A cento anni dall’assassinio dell’On.le Giacomo Matteotti, segretario del partito socialista, occorre, oltre la celebrazione, trovare la chiave di lettura di quanto accadde all’Italia e agli italiani in un ventennio della nostra storia che non va dimenticato.

Se è vero, come nella nota espressione di Schopenhauer, che “la storia è uguale sebbene diversa” va ben compreso e ricordato, la linea che ripercorse il ventennio nel quale gli italiani persero tutto e al Paese, tolta la gloria, rimase il disonore.

Il delitto Matteotti costituisce un punto di non ritorno nella ventennale evoluzione fascista, sebbene il regime, come del resto nella natura dello stesso, segua una parabola facilmente riconoscibile che può essere così sintetizzata: il sistema non funziona, perciò va riformato, o meglio rifondato.

Accadde anche allora che, come sintetizzato nelle parole usate da Turati nella commemorazione di Matteotti, la democrazia mostrasse il volto della “beffa atroce” sebbene ancora resistessero le procedure.

Tutti ricordano il celebre discorso di Matteotti pronunciato alla Camera il 30 maggio del 1924 con il quale denunciava la violenza del regime che voleva dimostrare come “il nostro popolo nel mondo non sa reggersi da sé e deve essere governato con la forza”. E, con ciò si consegnò alla morte.
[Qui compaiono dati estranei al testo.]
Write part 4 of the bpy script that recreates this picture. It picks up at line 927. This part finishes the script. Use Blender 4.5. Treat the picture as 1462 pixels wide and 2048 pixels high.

La storia ancora discute se fu quello l’atto decisivo o se invece fu il discorso che avrebbe dovuto pronunciare il giorno del vile agguato e con il quale avrebbe presentato un dossier riguardante gli accordi, nascosti, tra la corona e la società americana Sinclair Oil per estrarre idrocarburi in Sicilia e in Libia.

Chi ancora discetta sulla responsabilità del regime nell’attentato mortale a Matteotti, rilegga l’autodenuncia di Mussolini il 3 gennaio del 1925 che in un delirio di onnipotenza disse: “io assumo, io solo, la responsabilità politica, morale, storica di tutto quanto avvenuto “.

E così si celebrò anche il funerale della democrazia.

L’Aventino, con il quale le opposizioni guidate da Giovanni Amendola, altra vittima del fascismo, decisero l’estrema resistenza al regime, volle tracciare una linea di secessione politica rispetto ad un Parlamento che “è soltanto una burla”.

Come si vede è un quadro storiografico articolato che delinea la complessità delle azioni e delle reazioni nei momenti di incertezza storica nella quale si confrontano, non solo sentimenti, ma anche risentimenti.

Eppure, occorre sempre, nei giudizi, circoscrivere la “questione morale” in quanto la politica non è semplicemente azione, ingranaggio combinato o confronto di volontà diverse.

La politica ha un prezzo da pagare che non è l’esaltazione della volontà considerata un assoluto, bensì il continuo riconoscimento e la continua difesa dei principi e delle regole e dello stato di diritto e della democrazia costituzionale.